Leave out the pictures, and write out exactly the lines from the beginning of the material to the line holding "SC.cycles.caustics_reflective = False;", that line included, and nothing else.
══ DATASET EXTRACT ══
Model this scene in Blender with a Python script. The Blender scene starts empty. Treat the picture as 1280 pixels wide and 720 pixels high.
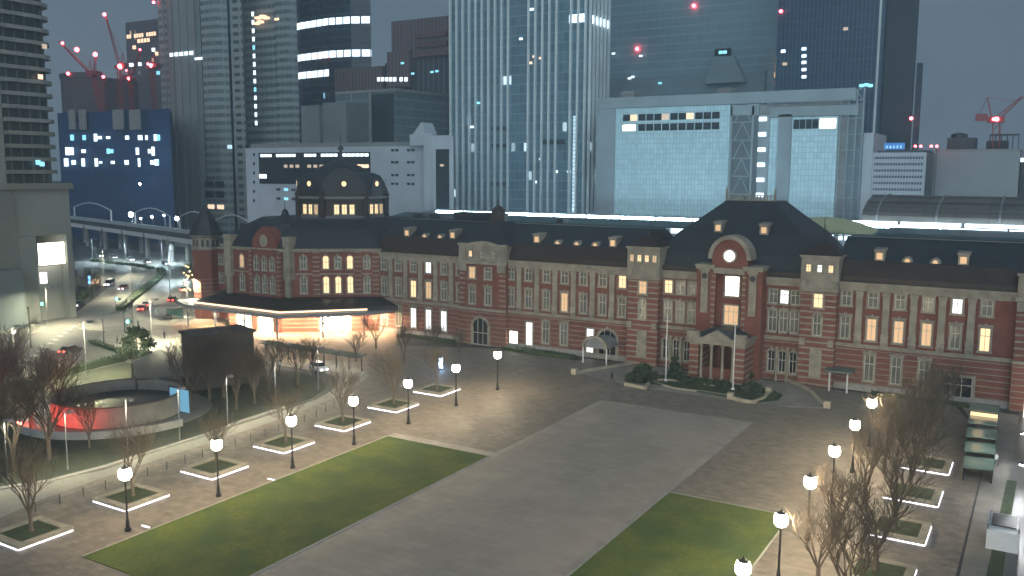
import bpy, math, random
import numpy as np
from mathutils import Vector, noise
random.seed(7)
SC = bpy.context.scene
COL = SC.collection
R = math.radians
PI = math.pi

# ---------------------------------------------------------------- camera, world, light, exposure
CAM = np.array([45.96, -149.66, 34.95]); YAW, PITCH, ROLL, FPX = .5413, .1304, .0047, 1108.17
_F = np.array([-math.sin(YAW)*math.cos(PITCH), math.cos(YAW)*math.cos(PITCH), -math.sin(PITCH)])
_r = np.array([math.cos(YAW), math.sin(YAW), 0.]); _u = np.cross(_r, _F)
_r, _u = math.cos(ROLL)*_r+math.sin(ROLL)*_u, -math.sin(ROLL)*_r+math.cos(ROLL)*_u
cd = bpy.data.cameras.new('camera'); cam = bpy.data.objects.new('camera', cd); COL.objects.link(cam)
from mathutils import Matrix
M = Matrix([[_r[i], _u[i], -_F[i], CAM[i]] for i in range(3)]+[[0, 0, 0, 1]])
cam.matrix_world = M
cd.sensor_width = 36; cd.lens = FPX/1280*36; cd.clip_start = .5; cd.clip_end = 6000
SC.camera = cam
SC.view_settings.view_transform = 'Standard'; SC.view_settings.look = 'None'
SC.view_settings.exposure = .72; SC.view_settings.gamma = 1; SC.view_settings.use_curve_mapping = False
SC.cycles.use_denoising = True
SC.cycles.sample_clamp_indirect = 2.5
SC.cycles.max_bounces = 5; SC.cycles.diffuse_bounces = 2; SC.cycles.glossy_bounces = 3
SC.cycles.caustics_reflective = False; SC.cycles.caustics_refractive = False

W = bpy.data.worlds.new('World'); SC.world = W; W.use_nodes = True
nt = W.node_tree; nt.nodes.clear()
out = nt.nodes.new('ShaderNodeOutputWorld'); add = nt.nodes.new('ShaderNodeAddShader')
sky = nt.nodes.new('ShaderNodeTexSky'); sky.sky_type = 'NISHITA'; sky.sun_disc = False
SUN_EL, SUN_AZ = R(15), R(207)
sky.sun_elevation = SUN_EL; sky.sun_rotation = SUN_AZ; sky.dust_density = 4
b1 = nt.nodes.new('ShaderNodeBackground'); b1.inputs['Strength'].default_value = .0016      # night: all but off
b2 = nt.nodes.new('ShaderNodeBackground'); b2.inputs['Strength'].default_value = 1.0        # low cloud lit by the city
tc = nt.nodes.new('ShaderNodeTexCoord'); nz = nt.nodes.new('ShaderNodeTexNoise'); nz.inputs['Scale'].default_value = 2.2; nz.inputs['Detail'].default_value = 4
rp = nt.nodes.new('ShaderNodeValToRGB')
rp.color_ramp.elements[0].position = .3; rp.color_ramp.elements[0].color = (.068, .098, .130, 1)
rp.color_ramp.elements[1].position = .72; rp.color_ramp.elements[1].color = (.108, .146, .182, 1)
L = nt.links.new
L(tc.outputs['Generated'], nz.inputs['Vector']); L(nz.outputs['Fac'], rp.inputs['Fac']); L(rp.outputs['Color'], b2.inputs['Color'])
L(sky.outputs['Color'], b1.inputs['Color']); L(b1.outputs[0], add.inputs[0]); L(b2.outputs[0], add.inputs[1]); L(add.outputs[0], out.inputs['Surface'])
# glow of the lit city behind the camera: one very soft, weak lamp
sl = bpy.data.lights.new('city_glow', 'SUN'); sl.energy = 1.15; sl.angle = R(75); sl.color = (.80, .93, 1)
so = bpy.data.objects.new('city_glow', sl); COL.objects.link(so)
d = Vector((-.46, .85, -.26)); so.rotation_euler = d.to_track_quat('-Z', 'Y').to_euler(); so.location = (60, -200, 120)

# ---------------------------------------------------------------- helpers
def ray(px, py): return _F+_r*(px-640)/FPX+_u*(360-py)/FPX
def g(px, py, z=0.):
    d = ray(px, py); t = (z-CAM[2])/d[2]; p = CAM+d*t; return float(p[0]), float(p[1])
def v(px, py, Y):
    d = ray(px, py); t = (Y-CAM[1])/d[1]; p = CAM+d*t; return float(p[0]), float(p[2])
def slant(x0, x1, y, depth, y1=None):     # footprint whose flanks run away along the lines of sight, so only the front shows
    y1 = y if y1 is None else y1
    return [(x0, y), (x1, y1), (x1+(x1-CAM[0])/(y1-CAM[1])*depth*.96, y1+depth), (x0+(x0-CAM[0])/(y-CAM[1])*depth*.96, y+depth)]
def proj(x, y, z):
    w = np.array([x, y, z])-CAM; return 640+FPX*(w@_r)/(w@_F), 360-FPX*(w@_u)/(w@_F)

class MB:
    def __init__(s): s.v = []; s.f = []
    def quad(s, *p):
        n = len(s.v); s.v += [tuple(q) for q in p]; s.f.append(tuple(range(n, n+len(p)))); return s
    def box(s, x0, x1, y0, y1, z0, z1):
        n = len(s.v)
        s.v += [(x0,y0,z0),(x1,y0,z0),(x1,y1,z0),(x0,y1,z0),(x0,y0,z1),(x1,y0,z1),(x1,y1,z1),(x0,y1,z1)]
        s.f += [tuple(n+i for i in q) for q in ((0,3,2,1),(4,5,6,7),(0,1,5,4),(1,2,6,5),(2,3,7,6),(3,0,4,7))]; return s
    def loft(s, rings, cap=True):
        k = len(rings[0]); n = len(s.v)
        for r in rings: s.v += [tuple(p) for p in r]
        for i in range(len(rings)-1):
            for j in range(k):
                a = n+i*k+j; b = n+i*k+(j+1) % k
                s.f.append((a, b, b+k, a+k))
        if cap:
            s.f.append(tuple(n+j for j in reversed(range(k)))); s.f.append(tuple(n+(len(rings)-1)*k+j for j in range(k)))
        return s
    def prism(s, poly, z0, z1):
        if sum((poly[i][0]*poly[(i+1) % len(poly)][1]-poly[(i+1) % len(poly)][0]*poly[i][1]) for i in range(len(poly))) < 0: poly = poly[::-1]
        return s.loft([[(x, y, z0) for x, y in poly], [(x, y, z1) for x, y in poly]])
    def lathe(s, cx, cy, prof, n=16, ph=0):
        return s.loft([[(cx+r*math.cos(2*PI*j/n+ph), cy+r*math.sin(2*PI*j/n+ph), z) for j in range(n)] for r, z in prof])
    def tube(s, a, b, r0, r1=None, n=6):
        r1 = r0 if r1 is None else r1
        a = Vector(a); b = Vector(b); d = (b-a)
        if d.length < 1e-6: return s
        d.normalize(); t = d.orthogonal().normalized(); q = d.cross(t)
        return s.loft([[tuple(p+(t*math.cos(2*PI*j/n)+q*math.sin(2*PI*j/n))*r) for j in range(n)] for p, r in ((a, r0), (b, r1))])
    def path(s, pts, r, n=6):
        for i in range(len(pts)-1): s.tube(pts[i], pts[i+1], r, None, n)
        return s
    def beam(s, a, b, w, h):       # horizontal-ish bar of width w and height h, resting with its underside on the line
        a = Vector(a); b = Vector(b); d = (b-a); n = Vector((-d.y, d.x, 0)).normalized()*w/2; up = Vector((0, 0, h))
        return s.loft([[tuple(a-n), tuple(a+n), tuple(a+n+up), tuple(a-n+up)], [tuple(b-n), tuple(b+n), tuple(b+n+up), tuple(b-n+up)]])
    def ball(s, c, r, n=10, m=6, sz=1):
        return s.lathe(c[0], c[1], [(max(.001, r*math.sin(PI*i/m)), c[2]-r*sz*math.cos(PI*i/m)) for i in range(m+1)], n)
    def extx(s, prof, x0, x1):     # profile in (y, z) run along x
        return s.loft([[(x0, y, z) for y, z in prof], [(x1, y, z) for y, z in prof]])
    def exty(s, prof, y0, y1):     # profile in (x, z) run along y
        return s.loft([[(x, y0, z) for x, z in prof], [(x, y1, z) for x, z in prof]])
    def mesh(s, name, m, off=(0, 0, 0), smooth=False):
        me = bpy.data.meshes.new(name)
        me.from_pydata([(x-off[0], y-off[1], z-off[2]) for x, y, z in s.v], [], s.f)
        me.materials.append(m)
        import bmesh
        bm = bmesh.new(); bm.from_mesh(me); bmesh.ops.recalc_face_normals(bm, faces=bm.faces); bm.to_mesh(me); bm.free()
        if smooth: me.shade_smooth()
        me.update(); return me
    def build(s, name, m, parent=None, smooth=False, label=None):
        off = wloc(parent); o = bpy.data.objects.new(name, s.mesh(name, m, off, smooth)); COL.objects.link(o)
        if parent: o.parent = parent
        if label: o['label'] = label
        return o
def wloc(o):
    x = Vector((0, 0, 0))
    while o: x = x+Vector(o.location); o = o.parent
    return x
def inst(name, me, loc, parent, rz=0):      # an object showing a shared mesh, loc in world metres
    o = bpy.data.objects.new(name, me); COL.objects.link(o); o.parent = parent
    o.location = Vector(loc)-wloc(parent); o.rotation_euler.z = rz; return o
def tag(o, label, cat, group=None, kind=None):
    o['label'] = label
    if cat: o['category'] = cat
    if group: o['group'] = group
    if kind: o['kind'] = kind
    return o
def thing(name, loc, label, cat, group=None, rz=0):
    o = bpy.data.objects.new(name, None); COL.objects.link(o); o.location = loc; o.rotation_euler.z = rz
    o.empty_display_size = .1
    return tag(o, label, cat, group)
def copy_tree(o, loc=None, rz=None, label=None, parent=None, group=None):
    c = o.copy(); COL.objects.link(c)
    if parent: c.parent = parent
    if loc is not None: c.location = loc
    if rz is not None: c.rotation_euler.z = rz
    if label: c['label'] = label
    if group: c['group'] = group
    for ch in list(o.children): copy_tree(ch, parent=c)
    return c
def struct(name, mb, m): o = mb.build(name, m); o['kind'] = 'structure'; o['label'] = name.replace('_', ' '); return o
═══
→ **THE OUTPUT**
Model this scene in Blender with a Python script. The Blender scene starts empty. Treat the picture as 1280 pixels wide and 720 pixels high.
import bpy, math, random
import numpy as np
from mathutils import Vector, noise
random.seed(7)
SC = bpy.context.scene
COL = SC.collection
R = math.radians
PI = math.pi

# ---------------------------------------------------------------- camera, world, light, exposure
CAM = np.array([45.96, -149.66, 34.95]); YAW, PITCH, ROLL, FPX = .5413, .1304, .0047, 1108.17
_F = np.array([-math.sin(YAW)*math.cos(PITCH), math.cos(YAW)*math.cos(PITCH), -math.sin(PITCH)])
_r = np.array([math.cos(YAW), math.sin(YAW), 0.]); _u = np.cross(_r, _F)
_r, _u = math.cos(ROLL)*_r+math.sin(ROLL)*_u, -math.sin(ROLL)*_r+math.cos(ROLL)*_u
cd = bpy.data.cameras.new('camera'); cam = bpy.data.objects.new('camera', cd); COL.objects.link(cam)
from mathutils import Matrix
M = Matrix([[_r[i], _u[i], -_F[i], CAM[i]] for i in range(3)]+[[0, 0, 0, 1]])
cam.matrix_world = M
cd.sensor_width = 36; cd.lens = FPX/1280*36; cd.clip_start = .5; cd.clip_end = 6000
SC.camera = cam
SC.view_settings.view_transform = 'Standard'; SC.view_settings.look = 'None'
SC.view_settings.exposure = .72; SC.view_settings.gamma = 1; SC.view_settings.use_curve_mapping = False
SC.cycles.use_denoising = True
SC.cycles.sample_clamp_indirect = 2.5
SC.cycles.max_bounces = 5; SC.cycles.diffuse_bounces = 2; SC.cycles.glossy_bounces = 3
SC.cycles.caustics_reflective = False; SC.cycles.caustics_refractive = False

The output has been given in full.